Margaret Salmon


Margaret Salmon is an American born photographer and filmmaker, who was setting trends in the UK with her exhibition at the Whitechapel Art Gallery, London in early 2007; the result of winning the first and rather prestigious MaxMara Art Prize for Women competition.

The world-renowned Italian fashion house, MaxMara, in association with Whitechapel, created the competition to help nurture and promote emerging female artists based in the UK and to enable their development by providing the opportunity to produce new works of art through a six-month residency in Italy, culminating with a show of those works at the Whitechapel. Margaret Salmon entered the competition proposing to create black and white films of Italian women in different stages of motherhood.  Salmon says she is thrilled to have won, as she had her heart set on completing the residency and making the films. This is Margaret Salmon’s first major work since finishing her master’s degree and giving birth to her daughter.

The films that transpired since completing the six-month residency, entitled Ninna Nanna, are filmed in the usual Salmon style with sharply cropped camera angles, graphic composition, and the non-use of actors or constructed sets. Ninna Nanna is a triptych of three films shot in 16mm black and white and colour film. The films depict the experience of three Italian mothers in different stages of early motherhood, filmed in their domestic surroundings and set to a soundtrack of a traditional Italian lullaby. Ninna Nanna, is so called as such because that is the name of an Italian lullaby. Each of the three films celebrates the tenacity and grace of the three mothers while at the same time acknowledging the contradictions between the iconography of motherhood and the reality of bringing up a child.  Sound is key to Salmon’s work as is emotional content, and in this case Salmon says she was “looking for divides.”  She didn’t really follow the class division in Ninna Nanna. What she was looking for was geographical divisions, “there are parameters for the Italian space and I wanted to engage with it.” All of the films have a different look because they were shot in various regions of Italy and Salmon’s hope is that it will be recognisable to an audience. Margaret has always been interested in a sociological point of view. In Italy, her job was made simpler because there is natural geographical divide, so the work was fluid.

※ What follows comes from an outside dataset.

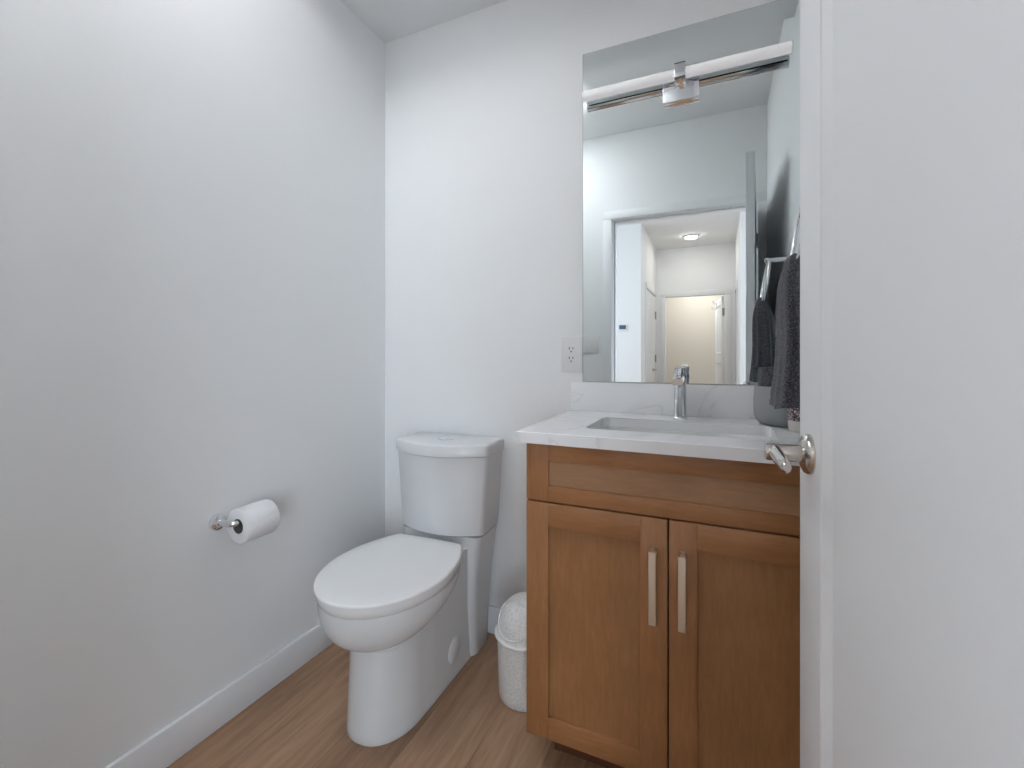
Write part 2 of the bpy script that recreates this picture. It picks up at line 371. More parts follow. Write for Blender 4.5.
def door_leaf(root, wd, ht, th, panels, flip=1):
    """local frame: hinge edge at origin, leaf along +x, thickness 0..th along -y*flip ; returns leaf"""
    bm = B(); st = 0.108; y0, y1 = (0, -th*flip)
    ya, yb = min(y0, y1), max(y0, y1)
    zs = [0.0]
    box(bm, 0, st, ya, yb, 0.008, ht, 0.0015); box(bm, wd-st, wd, ya, yb, 0.008, ht, 0.0015)
    edges = panels
    rails = [(0.008, edges[0][0])] + [(edges[i][1], edges[i+1][0]) for i in range(len(edges)-1)] + [(edges[-1][1], ht)]
    for a, b_ in rails: box(bm, st, wd-st, ya, yb, a, b_)
    for a, b_ in edges:
        mo = 0.014; dp = 0.0105
        for s_, yo in ((-1, ya), (1, yb)):
            yin = yo - s_*dp
            o4 = [(st, yo, a), (wd-st, yo, a), (wd-st, yo, b_), (st, yo, b_)]
            m4 = [(st+0.001, yo-s_*0.002, a+0.001), (wd-st-0.001, yo-s_*0.002, a+0.001), (wd-st-0.001, yo-s_*0.002, b_-0.001), (st+0.001, yo-s_*0.002, b_-0.001)]
            q4 = [(st+mo-0.001, yin+s_*0.0005, a+mo-0.001), (wd-st-mo+0.001, yin+s_*0.0005, a+mo-0.001), (wd-st-mo+0.001, yin+s_*0.0005, b_-mo+0.001), (st+mo-0.001, yin+s_*0.0005, b_-mo+0.001)]
            i4 = [(st+mo, yin, a+mo), (wd-st-mo, yin, a+mo), (wd-st-mo, yin, b_-mo), (st+mo, yin, b_-mo)]
            loft(bm, [o4, m4, q4, i4], False, True)
    return finish('door_leaf', bm, M['door'], root, auto=25, local=True)

# door_1: this room's door, standing open into the room on the right
FX, FYd = 0.1205, 0.846; HX, HYd = 0.192, -0.064
ang = math.atan2(FYd-HYd, FX-HX); Wd = sqrt((FX-HX)**2+(FYd-HYd)**2)
d1 = thing('door_1', None, None, (HX, HYd, 0), ang, kind='structure')
# local +x runs to the free edge, local +y is the face towards the toilet (left)
leaf = door_leaf(d1, Wd, 1.99, 0.036, [(0.24, 1.87)], flip=1)
lever(d1, Wd-0.058, 0.0, 0.926, (0, 1, 0), (-1, 0, 0), M['satin'])
lever(d1, Wd-0.058, -0.036, 0.926, (0, -1, 0), (-1, 0, 0), M['satin'])
for hz in (0.25, 1.0, 1.79):
    bm = B(); lathe(bm, [(0.0065, -0.045), (0.0065, 0.045)], (-0.003, -0.042, hz), (0, 0, 1), 16); box(bm, -0.006, 0.001, -0.034, -0.004, hz-0.045, hz+0.045)
    finish('hinge', bm, M['hinge'], d1, auto=40, local=True)
bm = B(); box(bm, Wd-0.0005, Wd+0.0015, -0.031, -0.006, 0.899, 0.954, 0.0005); box(bm, Wd, Wd+0.010, -0.025, -0.012, 0.916, 0.936, 0.002)
finish('latch', bm, M['satin'], d1, auto=40, local=True)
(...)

Showing simultaneously with Ninna Nanna are two of Margaret Salmon’s major recent works, PS (2002) and Peggy (2003). She has chosen to show these in conjunction with the prize piece to demonstrate to viewers where she has come from. Both are characteristic of her style of filmmaking and are set to thought-provoking and moving soundtracks. In PS (2002), the audience sees a middle-aged man working in a garden, walking through landscapes and caught smoking in the front of brilliant fireworks display. The film is looped several times and set to the pre-recorded conversation between a man and a woman.  At times it is very tense and seemingly focuses on the breakdown of their relationship. Peggy (2003) takes the audience on a journey through the daily tasks of an elderly woman. Amazing Grace plays tenderly in the background evoking feelings of isolation and frailty, yet enduring strength. There are poignant moments when the woman’s rasping voice enters into this perfectly filmed picture and allows the viewer to become engulfed in the images and sound. Salmon says, “Sound is intimate and multi-dimensional. It can bridge the distance between viewer and subject. Sound can bring a viewer closer to the material they are seeing because of its natural qualities.”  In terms of Margaret Salmon’s personal choice of music she likes it to tell a story and therefore the lyrics are very important. The social significance of the music from the 60s appeals to her and so she listens to classics such as Joni Mitchell and Simon and Garfunkel. In her own work she places a great deal of importance on both visual images and sound. This makes her work much more rounded and full. Salmon’s use of sound in all of her work makes it incredibly original and innovative and also somewhat indicative of the work directors who inspire her, such as Luchino Visconti and John Ford, have produced in the past.

In all of the films that showed at Whitechapel as par of her exhibition, Margaret Salmon examines social issues and enters them into a discussion or an examination of an individual. Each film is made not as a documentary, but as a portrayal or an archetype and the issues surrounding them. There is a clear focus on the human condition and the strengths and frailties, which accompany that. A lovely connection and juxtaposition is seen in the new mothers, the middle-aged man and the old woman.

Salmon’s work is deeply stunning and weighted with real social and humanistic issues. Her down-to-earth, humble attitude makes her work all the more genuine and authentic. Salmon says she is still learning the craft and has a lot of research to continue with in order to sustain the high level of work she aims to produce. With regards to her future plans, she says, “I am comfortable in the art world and making work for galleries.”  Salmon is happy and content in the UK with her husband and daughter, living in Whitstable, Kent. After many years of travelling and working on location as a photographer, Margaret wants to settle in just one place for the moment.  If the exhibition at the Whitechapel is anything to go on, there are great things to come from this ambitious filmmaker and we will be seeing much more of Margaret Salmon.